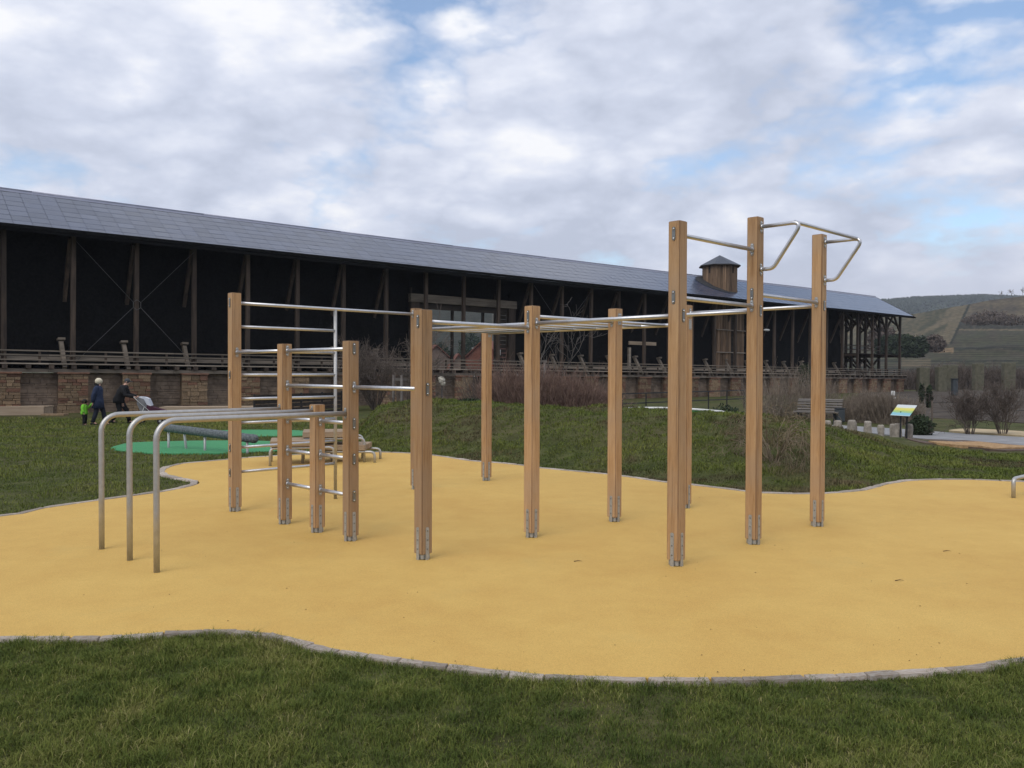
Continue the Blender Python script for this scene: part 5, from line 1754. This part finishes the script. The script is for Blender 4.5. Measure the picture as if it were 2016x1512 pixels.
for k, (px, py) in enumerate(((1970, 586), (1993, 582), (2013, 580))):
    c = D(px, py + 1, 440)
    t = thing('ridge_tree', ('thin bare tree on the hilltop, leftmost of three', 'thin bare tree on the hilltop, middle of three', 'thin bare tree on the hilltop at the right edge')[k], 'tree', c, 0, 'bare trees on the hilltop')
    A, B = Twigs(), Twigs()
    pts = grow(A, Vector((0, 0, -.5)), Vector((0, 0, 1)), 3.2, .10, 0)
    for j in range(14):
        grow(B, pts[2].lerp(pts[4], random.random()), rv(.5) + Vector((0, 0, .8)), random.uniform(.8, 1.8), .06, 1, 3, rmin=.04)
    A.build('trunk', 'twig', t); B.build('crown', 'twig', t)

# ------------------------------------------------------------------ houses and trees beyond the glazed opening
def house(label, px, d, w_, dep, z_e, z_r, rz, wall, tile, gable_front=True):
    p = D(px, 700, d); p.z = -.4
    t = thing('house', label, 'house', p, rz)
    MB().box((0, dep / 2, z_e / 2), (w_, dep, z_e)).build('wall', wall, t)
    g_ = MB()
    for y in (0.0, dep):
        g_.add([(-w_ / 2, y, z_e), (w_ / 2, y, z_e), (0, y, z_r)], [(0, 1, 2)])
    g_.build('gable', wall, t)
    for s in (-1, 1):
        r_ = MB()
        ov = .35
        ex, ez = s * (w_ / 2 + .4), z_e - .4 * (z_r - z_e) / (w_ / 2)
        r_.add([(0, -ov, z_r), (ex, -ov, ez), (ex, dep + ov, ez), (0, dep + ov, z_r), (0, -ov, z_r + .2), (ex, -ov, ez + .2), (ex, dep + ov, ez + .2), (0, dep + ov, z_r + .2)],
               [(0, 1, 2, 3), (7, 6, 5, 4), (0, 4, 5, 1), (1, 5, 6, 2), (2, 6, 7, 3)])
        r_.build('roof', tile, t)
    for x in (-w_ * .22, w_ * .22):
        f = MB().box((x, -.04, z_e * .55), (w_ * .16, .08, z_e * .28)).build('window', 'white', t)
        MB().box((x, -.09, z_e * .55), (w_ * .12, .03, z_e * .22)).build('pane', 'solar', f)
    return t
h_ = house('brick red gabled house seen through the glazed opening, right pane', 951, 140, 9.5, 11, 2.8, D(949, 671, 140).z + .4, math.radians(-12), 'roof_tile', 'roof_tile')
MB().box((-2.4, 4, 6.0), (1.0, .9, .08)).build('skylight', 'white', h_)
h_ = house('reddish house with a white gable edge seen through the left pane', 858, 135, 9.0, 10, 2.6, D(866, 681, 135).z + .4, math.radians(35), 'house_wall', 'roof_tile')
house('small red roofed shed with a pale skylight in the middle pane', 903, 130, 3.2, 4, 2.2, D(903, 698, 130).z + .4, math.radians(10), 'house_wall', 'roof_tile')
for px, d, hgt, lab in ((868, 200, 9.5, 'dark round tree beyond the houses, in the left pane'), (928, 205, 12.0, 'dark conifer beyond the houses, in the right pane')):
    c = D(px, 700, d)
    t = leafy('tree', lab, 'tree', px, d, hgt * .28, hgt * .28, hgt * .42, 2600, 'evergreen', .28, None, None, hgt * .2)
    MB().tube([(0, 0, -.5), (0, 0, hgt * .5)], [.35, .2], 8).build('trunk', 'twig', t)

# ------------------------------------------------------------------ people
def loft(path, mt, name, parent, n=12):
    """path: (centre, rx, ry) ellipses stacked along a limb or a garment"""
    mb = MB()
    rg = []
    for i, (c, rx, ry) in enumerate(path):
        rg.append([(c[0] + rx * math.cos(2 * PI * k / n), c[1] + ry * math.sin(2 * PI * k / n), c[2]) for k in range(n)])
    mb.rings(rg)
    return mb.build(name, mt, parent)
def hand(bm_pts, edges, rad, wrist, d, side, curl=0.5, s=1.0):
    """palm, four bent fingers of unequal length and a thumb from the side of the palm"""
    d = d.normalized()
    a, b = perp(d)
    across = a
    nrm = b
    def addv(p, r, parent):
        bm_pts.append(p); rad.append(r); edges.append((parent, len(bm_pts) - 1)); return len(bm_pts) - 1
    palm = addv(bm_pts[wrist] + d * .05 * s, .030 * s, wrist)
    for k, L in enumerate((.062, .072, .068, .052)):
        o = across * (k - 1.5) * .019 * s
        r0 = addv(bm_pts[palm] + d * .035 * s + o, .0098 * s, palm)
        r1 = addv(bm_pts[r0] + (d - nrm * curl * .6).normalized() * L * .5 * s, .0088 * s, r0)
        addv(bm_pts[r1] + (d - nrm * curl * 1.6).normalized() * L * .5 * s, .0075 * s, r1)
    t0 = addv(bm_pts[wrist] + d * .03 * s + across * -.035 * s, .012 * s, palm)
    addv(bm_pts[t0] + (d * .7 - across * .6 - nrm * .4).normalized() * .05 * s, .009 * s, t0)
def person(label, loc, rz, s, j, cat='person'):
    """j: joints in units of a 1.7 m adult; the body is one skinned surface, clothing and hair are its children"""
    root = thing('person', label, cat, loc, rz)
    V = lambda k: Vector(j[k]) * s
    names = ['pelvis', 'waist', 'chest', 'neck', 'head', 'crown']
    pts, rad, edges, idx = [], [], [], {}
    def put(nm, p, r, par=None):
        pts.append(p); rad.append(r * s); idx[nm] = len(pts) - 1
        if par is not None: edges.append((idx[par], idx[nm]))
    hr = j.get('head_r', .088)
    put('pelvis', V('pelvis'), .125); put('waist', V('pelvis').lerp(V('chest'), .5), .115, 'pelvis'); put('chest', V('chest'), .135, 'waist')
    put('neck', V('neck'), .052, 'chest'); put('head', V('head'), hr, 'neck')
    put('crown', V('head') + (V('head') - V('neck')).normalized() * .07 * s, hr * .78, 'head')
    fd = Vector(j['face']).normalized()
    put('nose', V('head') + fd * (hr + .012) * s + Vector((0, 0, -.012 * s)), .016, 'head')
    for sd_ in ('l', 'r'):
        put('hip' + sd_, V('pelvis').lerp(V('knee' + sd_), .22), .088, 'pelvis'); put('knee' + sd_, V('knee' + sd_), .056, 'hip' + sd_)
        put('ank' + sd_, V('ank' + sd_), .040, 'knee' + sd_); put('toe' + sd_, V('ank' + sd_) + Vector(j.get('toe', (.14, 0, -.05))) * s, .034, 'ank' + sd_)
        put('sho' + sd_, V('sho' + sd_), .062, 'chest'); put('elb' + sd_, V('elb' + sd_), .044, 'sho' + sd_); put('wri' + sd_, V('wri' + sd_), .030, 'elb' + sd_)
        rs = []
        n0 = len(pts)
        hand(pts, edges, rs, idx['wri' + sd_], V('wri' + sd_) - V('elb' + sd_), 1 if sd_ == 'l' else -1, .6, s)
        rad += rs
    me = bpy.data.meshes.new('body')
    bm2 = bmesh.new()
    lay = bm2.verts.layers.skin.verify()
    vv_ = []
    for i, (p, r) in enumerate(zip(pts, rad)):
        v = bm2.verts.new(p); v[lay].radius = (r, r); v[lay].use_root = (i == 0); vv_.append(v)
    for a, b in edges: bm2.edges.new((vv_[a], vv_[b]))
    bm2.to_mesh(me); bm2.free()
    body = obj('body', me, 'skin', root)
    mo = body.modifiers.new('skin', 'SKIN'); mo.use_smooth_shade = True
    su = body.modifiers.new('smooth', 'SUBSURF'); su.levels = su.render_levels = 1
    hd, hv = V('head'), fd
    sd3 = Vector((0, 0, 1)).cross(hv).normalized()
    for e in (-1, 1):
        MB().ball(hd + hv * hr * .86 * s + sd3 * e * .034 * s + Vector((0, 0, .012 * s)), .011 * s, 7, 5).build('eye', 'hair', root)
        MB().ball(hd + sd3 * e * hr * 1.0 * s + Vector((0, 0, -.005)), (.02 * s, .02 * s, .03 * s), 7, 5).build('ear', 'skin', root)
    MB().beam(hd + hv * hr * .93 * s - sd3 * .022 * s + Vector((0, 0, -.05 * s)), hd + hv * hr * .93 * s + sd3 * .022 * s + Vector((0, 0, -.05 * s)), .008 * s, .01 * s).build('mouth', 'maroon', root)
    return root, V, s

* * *

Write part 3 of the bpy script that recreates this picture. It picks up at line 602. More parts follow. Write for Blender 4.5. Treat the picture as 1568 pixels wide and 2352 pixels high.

---

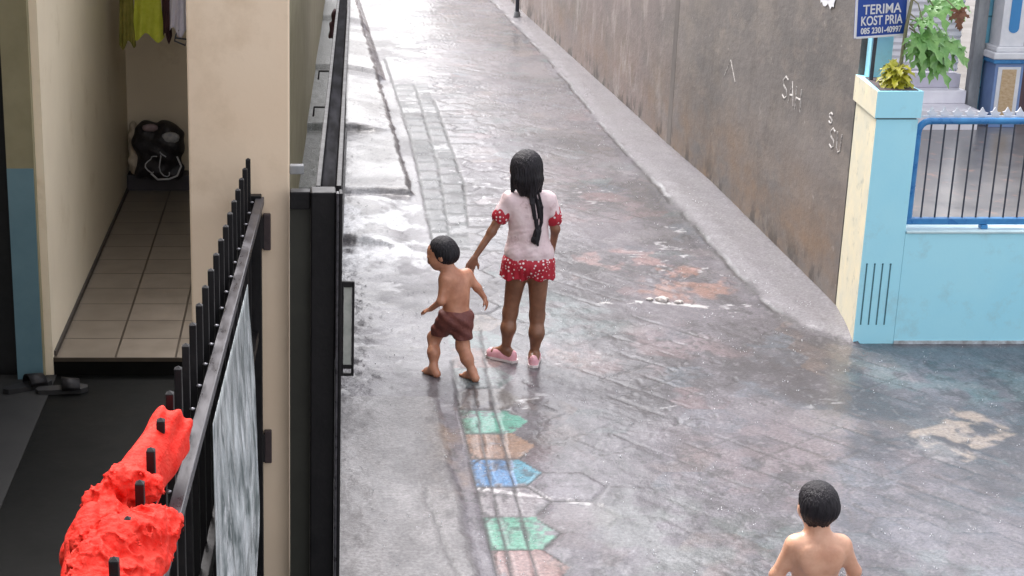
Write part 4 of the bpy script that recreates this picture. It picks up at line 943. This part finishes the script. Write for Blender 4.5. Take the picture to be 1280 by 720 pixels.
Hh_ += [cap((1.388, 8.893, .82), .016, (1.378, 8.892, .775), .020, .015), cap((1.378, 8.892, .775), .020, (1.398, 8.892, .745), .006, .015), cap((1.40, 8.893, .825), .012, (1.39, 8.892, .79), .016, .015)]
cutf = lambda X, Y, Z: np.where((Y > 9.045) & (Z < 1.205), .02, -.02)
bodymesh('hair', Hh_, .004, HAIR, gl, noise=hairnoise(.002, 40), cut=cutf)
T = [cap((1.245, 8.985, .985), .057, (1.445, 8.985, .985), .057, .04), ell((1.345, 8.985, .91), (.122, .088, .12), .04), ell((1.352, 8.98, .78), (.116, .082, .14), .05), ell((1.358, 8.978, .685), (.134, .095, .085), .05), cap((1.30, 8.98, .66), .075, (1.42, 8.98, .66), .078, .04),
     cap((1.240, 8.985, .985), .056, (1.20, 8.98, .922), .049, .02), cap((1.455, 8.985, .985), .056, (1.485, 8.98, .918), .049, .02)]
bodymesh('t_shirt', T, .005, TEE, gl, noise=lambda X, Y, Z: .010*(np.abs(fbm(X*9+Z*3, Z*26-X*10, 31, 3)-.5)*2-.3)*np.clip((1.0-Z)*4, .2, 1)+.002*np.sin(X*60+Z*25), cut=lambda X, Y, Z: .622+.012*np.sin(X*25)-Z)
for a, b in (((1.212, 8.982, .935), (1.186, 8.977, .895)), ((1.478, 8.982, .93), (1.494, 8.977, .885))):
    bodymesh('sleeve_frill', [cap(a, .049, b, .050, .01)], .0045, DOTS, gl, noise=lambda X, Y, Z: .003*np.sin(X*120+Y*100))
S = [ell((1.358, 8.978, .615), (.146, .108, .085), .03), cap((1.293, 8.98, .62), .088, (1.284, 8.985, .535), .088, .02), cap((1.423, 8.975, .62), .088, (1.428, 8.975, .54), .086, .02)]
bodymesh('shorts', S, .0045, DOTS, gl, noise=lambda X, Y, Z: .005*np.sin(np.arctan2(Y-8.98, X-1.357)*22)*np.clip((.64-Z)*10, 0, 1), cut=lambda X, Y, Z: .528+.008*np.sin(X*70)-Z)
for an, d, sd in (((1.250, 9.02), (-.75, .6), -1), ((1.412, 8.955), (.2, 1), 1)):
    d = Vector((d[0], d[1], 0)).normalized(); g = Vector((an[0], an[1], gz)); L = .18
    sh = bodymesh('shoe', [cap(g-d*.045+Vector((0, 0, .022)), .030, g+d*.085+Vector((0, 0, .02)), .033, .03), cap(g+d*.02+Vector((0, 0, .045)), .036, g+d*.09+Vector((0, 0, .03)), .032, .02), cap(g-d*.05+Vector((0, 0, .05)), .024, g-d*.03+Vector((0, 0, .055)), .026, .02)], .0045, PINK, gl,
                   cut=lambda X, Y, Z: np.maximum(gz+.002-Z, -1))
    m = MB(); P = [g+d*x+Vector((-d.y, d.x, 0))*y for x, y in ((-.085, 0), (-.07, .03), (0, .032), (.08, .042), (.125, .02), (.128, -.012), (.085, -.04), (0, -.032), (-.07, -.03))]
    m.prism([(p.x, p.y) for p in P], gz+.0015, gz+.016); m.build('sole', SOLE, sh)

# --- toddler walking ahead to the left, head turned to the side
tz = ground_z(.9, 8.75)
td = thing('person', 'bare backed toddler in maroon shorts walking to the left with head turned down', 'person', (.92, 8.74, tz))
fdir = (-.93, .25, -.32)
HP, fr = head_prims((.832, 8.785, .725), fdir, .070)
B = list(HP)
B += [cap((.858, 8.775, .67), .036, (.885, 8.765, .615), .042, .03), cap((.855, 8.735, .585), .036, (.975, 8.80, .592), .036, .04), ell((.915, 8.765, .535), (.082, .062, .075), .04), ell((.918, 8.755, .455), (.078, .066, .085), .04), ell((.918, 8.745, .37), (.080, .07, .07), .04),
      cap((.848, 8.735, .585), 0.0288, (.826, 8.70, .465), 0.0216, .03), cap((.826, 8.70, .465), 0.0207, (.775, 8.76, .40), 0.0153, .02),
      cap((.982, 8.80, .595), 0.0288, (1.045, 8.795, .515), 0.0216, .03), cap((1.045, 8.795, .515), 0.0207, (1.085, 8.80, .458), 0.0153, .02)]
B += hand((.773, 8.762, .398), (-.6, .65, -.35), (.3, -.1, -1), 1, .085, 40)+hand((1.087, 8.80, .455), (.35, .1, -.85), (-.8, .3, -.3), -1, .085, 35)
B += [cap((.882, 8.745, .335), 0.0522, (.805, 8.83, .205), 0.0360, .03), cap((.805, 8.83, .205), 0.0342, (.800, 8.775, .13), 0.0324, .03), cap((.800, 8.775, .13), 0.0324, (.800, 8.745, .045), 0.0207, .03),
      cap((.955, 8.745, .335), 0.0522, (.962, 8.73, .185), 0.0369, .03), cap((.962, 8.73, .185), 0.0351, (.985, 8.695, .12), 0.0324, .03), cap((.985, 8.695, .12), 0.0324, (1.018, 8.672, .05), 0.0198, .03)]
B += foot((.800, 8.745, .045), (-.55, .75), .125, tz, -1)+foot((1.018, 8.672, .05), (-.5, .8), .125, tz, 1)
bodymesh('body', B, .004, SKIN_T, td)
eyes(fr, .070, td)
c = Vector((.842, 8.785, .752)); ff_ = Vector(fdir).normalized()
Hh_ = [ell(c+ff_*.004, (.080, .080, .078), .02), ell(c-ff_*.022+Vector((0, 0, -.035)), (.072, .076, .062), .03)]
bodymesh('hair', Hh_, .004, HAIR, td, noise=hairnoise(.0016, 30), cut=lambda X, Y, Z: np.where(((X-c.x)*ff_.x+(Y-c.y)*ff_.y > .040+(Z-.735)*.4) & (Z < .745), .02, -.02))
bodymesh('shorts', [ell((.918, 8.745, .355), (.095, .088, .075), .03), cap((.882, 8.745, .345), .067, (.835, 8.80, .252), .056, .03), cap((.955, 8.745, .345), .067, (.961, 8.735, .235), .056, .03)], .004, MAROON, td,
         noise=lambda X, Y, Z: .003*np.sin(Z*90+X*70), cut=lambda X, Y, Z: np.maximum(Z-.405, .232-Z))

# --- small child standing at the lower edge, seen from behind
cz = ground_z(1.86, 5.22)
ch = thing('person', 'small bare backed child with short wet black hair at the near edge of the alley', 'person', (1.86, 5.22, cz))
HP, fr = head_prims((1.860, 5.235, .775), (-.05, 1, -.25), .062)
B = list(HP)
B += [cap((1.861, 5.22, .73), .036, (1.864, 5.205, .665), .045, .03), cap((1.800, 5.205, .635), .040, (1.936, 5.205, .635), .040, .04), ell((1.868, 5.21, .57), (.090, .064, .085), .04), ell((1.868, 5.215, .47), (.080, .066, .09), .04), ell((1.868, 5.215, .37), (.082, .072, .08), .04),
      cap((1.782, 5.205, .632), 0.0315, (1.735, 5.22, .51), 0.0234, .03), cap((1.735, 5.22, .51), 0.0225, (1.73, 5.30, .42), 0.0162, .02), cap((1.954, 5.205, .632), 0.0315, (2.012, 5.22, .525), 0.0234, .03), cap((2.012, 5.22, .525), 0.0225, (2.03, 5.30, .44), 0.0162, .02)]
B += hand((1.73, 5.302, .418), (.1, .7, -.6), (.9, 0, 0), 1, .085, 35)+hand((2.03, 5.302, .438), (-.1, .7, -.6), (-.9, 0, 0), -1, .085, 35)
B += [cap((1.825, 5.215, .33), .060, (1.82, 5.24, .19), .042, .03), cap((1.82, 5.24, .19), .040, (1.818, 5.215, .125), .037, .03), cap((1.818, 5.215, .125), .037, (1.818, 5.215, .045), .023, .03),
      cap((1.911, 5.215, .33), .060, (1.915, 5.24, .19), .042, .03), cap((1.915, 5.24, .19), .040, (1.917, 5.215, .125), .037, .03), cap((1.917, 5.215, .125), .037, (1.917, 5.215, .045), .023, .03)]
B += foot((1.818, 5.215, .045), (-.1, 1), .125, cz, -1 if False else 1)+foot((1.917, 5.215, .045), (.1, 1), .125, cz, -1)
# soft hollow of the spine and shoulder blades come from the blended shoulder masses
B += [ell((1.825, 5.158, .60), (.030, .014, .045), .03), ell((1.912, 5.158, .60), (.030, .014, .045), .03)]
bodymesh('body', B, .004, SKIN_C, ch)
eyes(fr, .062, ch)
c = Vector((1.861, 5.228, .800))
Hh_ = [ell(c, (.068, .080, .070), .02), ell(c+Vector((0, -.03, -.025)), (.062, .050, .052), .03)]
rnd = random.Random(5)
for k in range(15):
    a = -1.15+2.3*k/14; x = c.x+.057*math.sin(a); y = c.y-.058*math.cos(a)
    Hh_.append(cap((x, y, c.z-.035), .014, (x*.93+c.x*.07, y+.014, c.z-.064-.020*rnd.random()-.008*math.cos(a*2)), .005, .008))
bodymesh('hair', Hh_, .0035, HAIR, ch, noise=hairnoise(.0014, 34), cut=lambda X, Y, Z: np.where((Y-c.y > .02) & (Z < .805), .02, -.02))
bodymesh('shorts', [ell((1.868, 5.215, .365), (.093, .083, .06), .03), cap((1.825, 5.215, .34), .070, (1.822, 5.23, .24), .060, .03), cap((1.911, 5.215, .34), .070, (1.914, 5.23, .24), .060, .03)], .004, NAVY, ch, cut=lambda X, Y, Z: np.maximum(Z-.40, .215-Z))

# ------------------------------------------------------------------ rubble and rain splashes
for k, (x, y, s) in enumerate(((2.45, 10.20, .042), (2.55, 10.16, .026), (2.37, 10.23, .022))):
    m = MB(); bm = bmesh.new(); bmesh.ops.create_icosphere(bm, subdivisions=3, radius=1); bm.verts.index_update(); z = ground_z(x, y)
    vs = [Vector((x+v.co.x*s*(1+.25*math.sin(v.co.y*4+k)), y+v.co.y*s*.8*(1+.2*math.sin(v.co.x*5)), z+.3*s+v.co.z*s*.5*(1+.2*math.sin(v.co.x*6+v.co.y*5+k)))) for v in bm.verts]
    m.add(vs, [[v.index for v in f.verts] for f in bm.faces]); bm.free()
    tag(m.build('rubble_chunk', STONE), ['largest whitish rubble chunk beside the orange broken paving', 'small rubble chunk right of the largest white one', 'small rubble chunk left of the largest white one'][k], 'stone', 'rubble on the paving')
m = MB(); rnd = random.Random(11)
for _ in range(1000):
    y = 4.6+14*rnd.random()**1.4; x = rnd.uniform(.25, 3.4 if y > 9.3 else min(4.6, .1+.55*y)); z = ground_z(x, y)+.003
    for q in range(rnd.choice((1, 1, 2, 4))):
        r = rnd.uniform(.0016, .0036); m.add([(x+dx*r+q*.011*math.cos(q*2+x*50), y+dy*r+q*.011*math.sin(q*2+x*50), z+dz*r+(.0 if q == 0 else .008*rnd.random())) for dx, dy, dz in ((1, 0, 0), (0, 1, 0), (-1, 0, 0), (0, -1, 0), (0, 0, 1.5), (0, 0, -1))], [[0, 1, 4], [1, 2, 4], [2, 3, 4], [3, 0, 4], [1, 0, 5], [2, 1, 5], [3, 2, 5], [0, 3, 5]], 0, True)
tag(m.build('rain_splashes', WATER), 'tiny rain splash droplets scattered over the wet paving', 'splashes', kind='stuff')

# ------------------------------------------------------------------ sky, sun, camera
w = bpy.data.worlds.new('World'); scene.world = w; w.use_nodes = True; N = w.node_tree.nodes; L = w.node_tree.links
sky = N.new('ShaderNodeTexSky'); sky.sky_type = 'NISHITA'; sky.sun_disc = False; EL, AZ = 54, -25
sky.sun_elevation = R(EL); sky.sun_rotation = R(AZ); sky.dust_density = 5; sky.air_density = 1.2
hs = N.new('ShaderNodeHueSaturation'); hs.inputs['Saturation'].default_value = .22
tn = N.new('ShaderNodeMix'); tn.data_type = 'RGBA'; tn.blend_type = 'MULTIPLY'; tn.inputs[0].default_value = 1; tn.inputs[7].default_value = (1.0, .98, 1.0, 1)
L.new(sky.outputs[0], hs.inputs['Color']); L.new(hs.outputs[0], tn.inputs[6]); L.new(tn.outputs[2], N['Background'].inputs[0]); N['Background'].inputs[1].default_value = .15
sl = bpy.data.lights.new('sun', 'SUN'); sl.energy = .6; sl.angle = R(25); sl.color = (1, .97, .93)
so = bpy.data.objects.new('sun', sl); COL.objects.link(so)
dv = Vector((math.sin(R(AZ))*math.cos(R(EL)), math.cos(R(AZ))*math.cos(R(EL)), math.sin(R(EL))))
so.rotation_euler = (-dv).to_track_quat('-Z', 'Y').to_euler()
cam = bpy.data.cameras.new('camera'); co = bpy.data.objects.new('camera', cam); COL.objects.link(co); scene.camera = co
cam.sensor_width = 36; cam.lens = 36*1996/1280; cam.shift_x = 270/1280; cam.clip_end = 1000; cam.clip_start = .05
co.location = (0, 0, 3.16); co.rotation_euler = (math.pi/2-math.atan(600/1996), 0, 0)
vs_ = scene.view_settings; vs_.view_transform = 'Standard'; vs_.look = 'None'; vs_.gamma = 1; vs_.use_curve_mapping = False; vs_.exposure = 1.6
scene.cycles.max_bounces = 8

▶ EXERCISE: Return all lines with the word "Write" in them.

▶ TASK ANSWER:
Write part 3 of the bpy script that recreates this picture. It picks up at line 602. More parts follow. Write for Blender 4.5. Treat the picture as 1568 pixels wide and 2352 pixels high.
Write part 4 of the bpy script that recreates this picture. It picks up at line 943. This part finishes the script. Write for Blender 4.5. Take the picture to be 1280 by 720 pixels.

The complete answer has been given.